--- begin ---

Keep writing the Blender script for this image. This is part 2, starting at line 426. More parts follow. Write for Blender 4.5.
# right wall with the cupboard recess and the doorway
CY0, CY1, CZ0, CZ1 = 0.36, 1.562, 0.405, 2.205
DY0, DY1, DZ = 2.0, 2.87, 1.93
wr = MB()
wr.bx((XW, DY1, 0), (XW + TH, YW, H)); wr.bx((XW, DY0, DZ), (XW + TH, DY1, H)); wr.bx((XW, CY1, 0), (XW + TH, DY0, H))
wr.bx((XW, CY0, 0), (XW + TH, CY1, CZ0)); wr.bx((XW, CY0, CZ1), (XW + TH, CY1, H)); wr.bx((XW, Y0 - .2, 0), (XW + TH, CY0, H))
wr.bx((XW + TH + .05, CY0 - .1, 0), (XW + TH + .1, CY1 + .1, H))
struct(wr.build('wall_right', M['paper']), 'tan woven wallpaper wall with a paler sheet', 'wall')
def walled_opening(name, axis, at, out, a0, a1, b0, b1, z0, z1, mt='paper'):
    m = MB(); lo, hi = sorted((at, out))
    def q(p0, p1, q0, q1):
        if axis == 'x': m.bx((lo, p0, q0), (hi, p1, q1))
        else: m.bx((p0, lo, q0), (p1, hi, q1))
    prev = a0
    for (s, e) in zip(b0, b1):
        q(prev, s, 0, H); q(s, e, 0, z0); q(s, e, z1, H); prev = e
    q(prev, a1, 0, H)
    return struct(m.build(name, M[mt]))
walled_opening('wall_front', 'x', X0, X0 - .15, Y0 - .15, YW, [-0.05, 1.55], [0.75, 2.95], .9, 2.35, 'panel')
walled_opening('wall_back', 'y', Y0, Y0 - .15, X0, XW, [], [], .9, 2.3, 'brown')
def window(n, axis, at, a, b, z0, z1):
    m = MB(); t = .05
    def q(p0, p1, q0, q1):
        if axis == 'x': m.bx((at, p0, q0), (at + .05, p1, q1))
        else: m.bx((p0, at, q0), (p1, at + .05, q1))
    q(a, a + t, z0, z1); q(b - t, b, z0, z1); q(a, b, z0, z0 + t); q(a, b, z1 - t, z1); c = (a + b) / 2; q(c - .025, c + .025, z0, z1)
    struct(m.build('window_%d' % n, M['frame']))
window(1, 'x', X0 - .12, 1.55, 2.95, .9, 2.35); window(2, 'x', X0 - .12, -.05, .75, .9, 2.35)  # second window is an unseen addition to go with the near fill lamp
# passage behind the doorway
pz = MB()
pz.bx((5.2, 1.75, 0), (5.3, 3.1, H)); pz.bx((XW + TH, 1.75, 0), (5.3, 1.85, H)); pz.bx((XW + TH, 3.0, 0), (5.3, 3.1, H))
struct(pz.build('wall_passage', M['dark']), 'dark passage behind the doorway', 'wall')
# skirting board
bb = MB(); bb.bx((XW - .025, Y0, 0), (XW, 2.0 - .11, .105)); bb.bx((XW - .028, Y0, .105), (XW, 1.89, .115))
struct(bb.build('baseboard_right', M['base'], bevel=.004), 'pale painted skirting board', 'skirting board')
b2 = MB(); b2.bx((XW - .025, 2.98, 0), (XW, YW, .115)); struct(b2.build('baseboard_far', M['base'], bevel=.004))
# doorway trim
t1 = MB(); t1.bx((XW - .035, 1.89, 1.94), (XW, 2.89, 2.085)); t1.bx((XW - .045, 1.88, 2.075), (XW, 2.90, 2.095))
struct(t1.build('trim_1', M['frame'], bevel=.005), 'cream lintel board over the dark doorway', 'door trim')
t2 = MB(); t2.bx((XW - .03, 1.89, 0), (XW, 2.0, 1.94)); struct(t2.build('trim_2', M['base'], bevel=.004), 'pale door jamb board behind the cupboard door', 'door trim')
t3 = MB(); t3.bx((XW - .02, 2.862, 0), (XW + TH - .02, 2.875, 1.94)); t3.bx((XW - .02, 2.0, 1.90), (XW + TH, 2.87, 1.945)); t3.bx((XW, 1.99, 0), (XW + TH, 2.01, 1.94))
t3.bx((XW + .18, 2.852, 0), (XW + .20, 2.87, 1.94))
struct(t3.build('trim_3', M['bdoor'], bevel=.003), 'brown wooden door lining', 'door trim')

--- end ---

Exercise instructions: Print the whole listing exactly as it is.

Task output:
Keep writing the Blender script for this image. This is part 2, starting at line 426. More parts follow. Write for Blender 4.5.
# right wall with the cupboard recess and the doorway
CY0, CY1, CZ0, CZ1 = 0.36, 1.562, 0.405, 2.205
DY0, DY1, DZ = 2.0, 2.87, 1.93
wr = MB()
wr.bx((XW, DY1, 0), (XW + TH, YW, H)); wr.bx((XW, DY0, DZ), (XW + TH, DY1, H)); wr.bx((XW, CY1, 0), (XW + TH, DY0, H))
wr.bx((XW, CY0, 0), (XW + TH, CY1, CZ0)); wr.bx((XW, CY0, CZ1), (XW + TH, CY1, H)); wr.bx((XW, Y0 - .2, 0), (XW + TH, CY0, H))
wr.bx((XW + TH + .05, CY0 - .1, 0), (XW + TH + .1, CY1 + .1, H))
struct(wr.build('wall_right', M['paper']), 'tan woven wallpaper wall with a paler sheet', 'wall')
def walled_opening(name, axis, at, out, a0, a1, b0, b1, z0, z1, mt='paper'):
    m = MB(); lo, hi = sorted((at, out))
    def q(p0, p1, q0, q1):
        if axis == 'x': m.bx((lo, p0, q0), (hi, p1, q1))
        else: m.bx((p0, lo, q0), (p1, hi, q1))
    prev = a0
    for (s, e) in zip(b0, b1):
        q(prev, s, 0, H); q(s, e, 0, z0); q(s, e, z1, H); prev = e
    q(prev, a1, 0, H)
    return struct(m.build(name, M[mt]))
walled_opening('wall_front', 'x', X0, X0 - .15, Y0 - .15, YW, [-0.05, 1.55], [0.75, 2.95], .9, 2.35, 'panel')
walled_opening('wall_back', 'y', Y0, Y0 - .15, X0, XW, [], [], .9, 2.3, 'brown')
def window(n, axis, at, a, b, z0, z1):
    m = MB(); t = .05
    def q(p0, p1, q0, q1):
        if axis == 'x': m.bx((at, p0, q0), (at + .05, p1, q1))
        else: m.bx((p0, at, q0), (p1, at + .05, q1))
    q(a, a + t, z0, z1); q(b - t, b, z0, z1); q(a, b, z0, z0 + t); q(a, b, z1 - t, z1); c = (a + b) / 2; q(c - .025, c + .025, z0, z1)
    struct(m.build('window_%d' % n, M['frame']))
window(1, 'x', X0 - .12, 1.55, 2.95, .9, 2.35); window(2, 'x', X0 - .12, -.05, .75, .9, 2.35)  # second window is an unseen addition to go with the near fill lamp
# passage behind the doorway
pz = MB()
pz.bx((5.2, 1.75, 0), (5.3, 3.1, H)); pz.bx((XW + TH, 1.75, 0), (5.3, 1.85, H)); pz.bx((XW + TH, 3.0, 0), (5.3, 3.1, H))
struct(pz.build('wall_passage', M['dark']), 'dark passage behind the doorway', 'wall')
# skirting board
bb = MB(); bb.bx((XW - .025, Y0, 0), (XW, 2.0 - .11, .105)); bb.bx((XW - .028, Y0, .105), (XW, 1.89, .115))
struct(bb.build('baseboard_right', M['base'], bevel=.004), 'pale painted skirting board', 'skirting board')
b2 = MB(); b2.bx((XW - .025, 2.98, 0), (XW, YW, .115)); struct(b2.build('baseboard_far', M['base'], bevel=.004))
# doorway trim
t1 = MB(); t1.bx((XW - .035, 1.89, 1.94), (XW, 2.89, 2.085)); t1.bx((XW - .045, 1.88, 2.075), (XW, 2.90, 2.095))
struct(t1.build('trim_1', M['frame'], bevel=.005), 'cream lintel board over the dark doorway', 'door trim')
t2 = MB(); t2.bx((XW - .03, 1.89, 0), (XW, 2.0, 1.94)); struct(t2.build('trim_2', M['base'], bevel=.004), 'pale door jamb board behind the cupboard door', 'door trim')
t3 = MB(); t3.bx((XW - .02, 2.862, 0), (XW + TH - .02, 2.875, 1.94)); t3.bx((XW - .02, 2.0, 1.90), (XW + TH, 2.87, 1.945)); t3.bx((XW, 1.99, 0), (XW + TH, 2.01, 1.94))
t3.bx((XW + .18, 2.852, 0), (XW + .20, 2.87, 1.94))
struct(t3.build('trim_3', M['bdoor'], bevel=.003), 'brown wooden door lining', 'door trim')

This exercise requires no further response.